(Entries with scene source code)

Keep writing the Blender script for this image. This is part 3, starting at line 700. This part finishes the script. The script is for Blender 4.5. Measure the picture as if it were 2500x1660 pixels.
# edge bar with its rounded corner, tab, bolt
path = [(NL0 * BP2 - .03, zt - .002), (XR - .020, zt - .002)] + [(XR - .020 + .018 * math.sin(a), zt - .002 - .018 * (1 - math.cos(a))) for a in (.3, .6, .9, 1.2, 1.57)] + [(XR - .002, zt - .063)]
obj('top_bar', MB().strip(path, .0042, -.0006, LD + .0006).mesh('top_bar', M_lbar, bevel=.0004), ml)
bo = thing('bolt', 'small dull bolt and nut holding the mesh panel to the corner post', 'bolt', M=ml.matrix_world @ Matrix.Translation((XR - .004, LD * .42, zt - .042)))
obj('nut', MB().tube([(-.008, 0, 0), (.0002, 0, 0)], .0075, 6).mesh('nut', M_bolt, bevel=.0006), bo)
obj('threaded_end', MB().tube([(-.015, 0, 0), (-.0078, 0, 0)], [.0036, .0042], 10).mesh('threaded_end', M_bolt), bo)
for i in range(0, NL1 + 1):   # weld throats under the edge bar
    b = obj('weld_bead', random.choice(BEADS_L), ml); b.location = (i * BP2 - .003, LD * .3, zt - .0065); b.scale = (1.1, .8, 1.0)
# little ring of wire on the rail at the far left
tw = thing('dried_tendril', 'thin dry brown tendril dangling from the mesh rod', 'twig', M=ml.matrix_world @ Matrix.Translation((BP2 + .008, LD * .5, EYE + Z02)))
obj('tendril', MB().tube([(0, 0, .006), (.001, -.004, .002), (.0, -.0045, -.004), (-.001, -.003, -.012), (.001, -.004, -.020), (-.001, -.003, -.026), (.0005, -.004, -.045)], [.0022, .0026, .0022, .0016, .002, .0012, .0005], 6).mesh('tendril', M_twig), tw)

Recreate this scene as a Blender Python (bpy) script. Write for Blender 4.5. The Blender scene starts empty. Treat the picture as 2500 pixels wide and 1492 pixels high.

• WHAT IS BEING ASKED
Copy each line of the entries that includes the word "script".

• TASK RESPONSE
Keep writing the Blender script for this image. This is part 3, starting at line 700. This part finishes the script. The script is for Blender 4.5. Measure the picture as if it were 2500x1660 pixels.
Recreate this scene as a Blender Python (bpy) script. Write for Blender 4.5. The Blender scene starts empty. Treat the picture as 2500 pixels wide and 1492 pixels high.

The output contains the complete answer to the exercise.